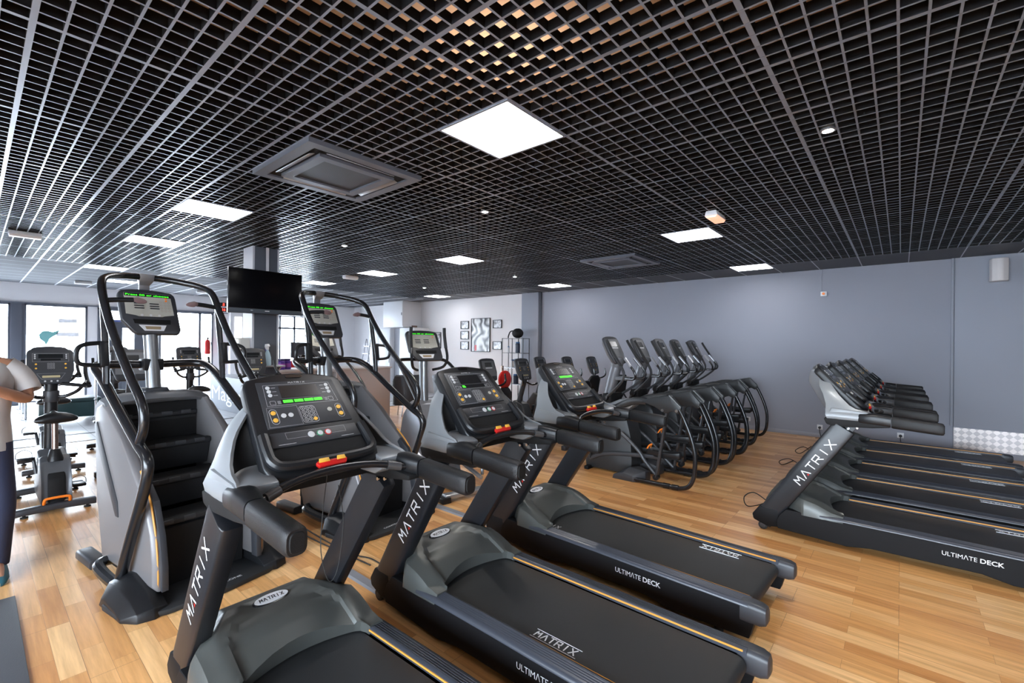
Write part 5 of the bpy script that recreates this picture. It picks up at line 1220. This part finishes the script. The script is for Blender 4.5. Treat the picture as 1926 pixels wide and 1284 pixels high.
m=MB(); m.ball((.092,0,1.64),.02,.35,1.1,.25); m.build('mouth',mat('lips',(.42,.16,.13),.5),pr_)
m=MB(); m.ball((-.012,0,1.755),.098,1,.92,.85); m.build('hair',HAIR,pr_)
def ell(z,a,b,cx=0,cy=0,n=24): return [(cx+a*math.cos(2*PI*k/n),cy+b*math.sin(2*PI*k/n),z+.004*math.sin(5*2*PI*k/n)) for k in range(n)]
m=MB(); m.loft([ell(.86,.135,.195),ell(.95,.135,.190),ell(1.08,.130,.180),ell(1.22,.135,.190),ell(1.34,.130,.205),ell(1.42,.110,.195,-.005),ell(1.475,.085,.135,-.005),ell(1.51,.068,.078)],caps=False)
for s in (-1,1):
    m.tube([(-.01,s*.15,1.42),(-.015,s*.205,1.375),(-.02,s*.245,1.31),(.0,s*.268,1.245)],lambda q:.070-.004*q,16,smooth=3,caps=False)
ts=m.build('t_shirt',SHIRT,pr_,angle=60)
m=MB(); m.loft([ell(.98,.130,.180),ell(.90,.135,.185),ell(.84,.13,.19)],caps=False)
for s in (-1,1): m.tube([(.0,s*.095,.90),(.01,s*.11,.72),(.02*(s>0),s*.13,.50),(-.01,s*.125,.28),(-.02,s*.12,.075)],lambda q:.100-.035*q,16,smooth=4,caps=False)
m.build('jeans',JEANS,pr_,angle=60)
for s,dx in ((-1,-.02),(1,0)):
    m=MB(); rings=[]
    for x,w,h in ((-.085,.03,.05),(-.06,.042,.08),(0,.045,.095),(.07,.048,.075),(.15,.047,.055),(.20,.035,.042),(.215,.02,.03)):
        rings.append([(x+dx,s*.13+w*math.cos(a),max(.002,h*.5+h*.55*math.sin(a))) for a in [2*PI*k/14 for k in range(14)]])
    m.loft(rings); sh=m.build('shoe',SHOE,pr_,angle=60)
    m=MB(); m.loft([[(x+dx,s*.13+y,z) for x,y in ((-.09,-.03),(-.05,-.047),(.07,-.052),(.17,-.048),(.22,0),(.17,.048),(.07,.052),(-.05,.047),(-.09,.03))] for z in (0,.022)]); m.build('sole',WHT,sh)

# ------------------------------------------------------------------ camera, world, light
def RM(y,p,r):
    return Matrix.Rotation(y,3,'Z')@Matrix.Rotation(p,3,'X')@Matrix.Rotation(r,3,'Y')
Rm=RM(.70343,.00078,-.01007)
cam=bpy.data.cameras.new('camera'); co=bpy.data.objects.new('camera',cam); COL.objects.link(co); sc.camera=co
cam.sensor_width=36; cam.lens=36*863.44/1926; cam.shift_y=5.4/1926; cam.clip_start=.05
right,fwd,up=Rm.col[0],Rm.col[1],Rm.col[2]
M4=Matrix(((right.x,up.x,-fwd.x,0),(right.y,up.y,-fwd.y,0),(right.z,up.z,-fwd.z,1.6),(0,0,0,1))); co.matrix_world=M4
w=bpy.data.worlds.new('world'); sc.world=w; w.use_nodes=True
w.node_tree.nodes['Background'].inputs[0].default_value=(.80,.89,1.0,1); w.node_tree.nodes['Background'].inputs[1].default_value=WORLD
def portal(loc,rot,sx,sy):
    l=bpy.data.lights.new('daylight_portal','AREA'); l.shape='RECTANGLE'; l.size=sx; l.size_y=sy; l.cycles.is_portal=True
    o=bpy.data.objects.new('daylight_portal',l); COL.objects.link(o); o.location=loc; o.rotation_euler=rot
for a,b in ((-3.4,-.55),(-.45,.62),(.84,2.0),(3.55,4.92),(6.45,8.1)): portal((XW-.02,(a+b)/2,1.27),(0,-PI/2,0),2.5,b-a)
for a,b in zip(xs[:-1],xs[1:]): portal(((a+b)/2,YF-.1,1.6),(PI/2,0,0),b-a-.3,2.2)
for (x,y),lb in SP:
    l=bpy.data.lights.new('spot_beam','SPOT'); l.energy=45; l.spot_size=math.radians(95); l.spot_blend=.6; l.shadow_soft_size=.03; l.color=(1,.95,.88)
    o=bpy.data.objects.new('spot_beam',l); COL.objects.link(o); o.location=(x,y,2.985)
sc.view_settings.view_transform='Standard'; sc.view_settings.look='None'; sc.view_settings.gamma=1; sc.view_settings.use_curve_mapping=False
sc.view_settings.exposure=EXPO
sc.cycles.use_denoising=True; sc.cycles.max_bounces=8; sc.cycles.diffuse_bounces=4; sc.cycles.glossy_bounces=4; sc.cycles.transparent_max_bounces=16
sc.cycles.sample_clamp_indirect=8; sc.cycles.caustics_reflective=False; sc.cycles.caustics_refractive=False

====

Problem to work on: From the top of the listing above, repeat each line exactly until you reach the line containing "m=MB(); m.loft([[(x+dx,s*.13+y,z) for", and repeat that one too. Leave the pictures out.

Answer:
Write part 5 of the bpy script that recreates this picture. It picks up at line 1220. This part finishes the script. The script is for Blender 4.5. Treat the picture as 1926 pixels wide and 1284 pixels high.
m=MB(); m.ball((.092,0,1.64),.02,.35,1.1,.25); m.build('mouth',mat('lips',(.42,.16,.13),.5),pr_)
m=MB(); m.ball((-.012,0,1.755),.098,1,.92,.85); m.build('hair',HAIR,pr_)
def ell(z,a,b,cx=0,cy=0,n=24): return [(cx+a*math.cos(2*PI*k/n),cy+b*math.sin(2*PI*k/n),z+.004*math.sin(5*2*PI*k/n)) for k in range(n)]
m=MB(); m.loft([ell(.86,.135,.195),ell(.95,.135,.190),ell(1.08,.130,.180),ell(1.22,.135,.190),ell(1.34,.130,.205),ell(1.42,.110,.195,-.005),ell(1.475,.085,.135,-.005),ell(1.51,.068,.078)],caps=False)
for s in (-1,1):
    m.tube([(-.01,s*.15,1.42),(-.015,s*.205,1.375),(-.02,s*.245,1.31),(.0,s*.268,1.245)],lambda q:.070-.004*q,16,smooth=3,caps=False)
ts=m.build('t_shirt',SHIRT,pr_,angle=60)
m=MB(); m.loft([ell(.98,.130,.180),ell(.90,.135,.185),ell(.84,.13,.19)],caps=False)
for s in (-1,1): m.tube([(.0,s*.095,.90),(.01,s*.11,.72),(.02*(s>0),s*.13,.50),(-.01,s*.125,.28),(-.02,s*.12,.075)],lambda q:.100-.035*q,16,smooth=4,caps=False)
m.build('jeans',JEANS,pr_,angle=60)
for s,dx in ((-1,-.02),(1,0)):
    m=MB(); rings=[]
    for x,w,h in ((-.085,.03,.05),(-.06,.042,.08),(0,.045,.095),(.07,.048,.075),(.15,.047,.055),(.20,.035,.042),(.215,.02,.03)):
        rings.append([(x+dx,s*.13+w*math.cos(a),max(.002,h*.5+h*.55*math.sin(a))) for a in [2*PI*k/14 for k in range(14)]])
    m.loft(rings); sh=m.build('shoe',SHOE,pr_,angle=60)
    m=MB(); m.loft([[(x+dx,s*.13+y,z) for x,y in ((-.09,-.03),(-.05,-.047),(.07,-.052),(.17,-.048),(.22,0),(.17,.048),(.07,.052),(-.05,.047),(-.09,.03))] for z in (0,.022)]); m.build('sole',WHT,sh)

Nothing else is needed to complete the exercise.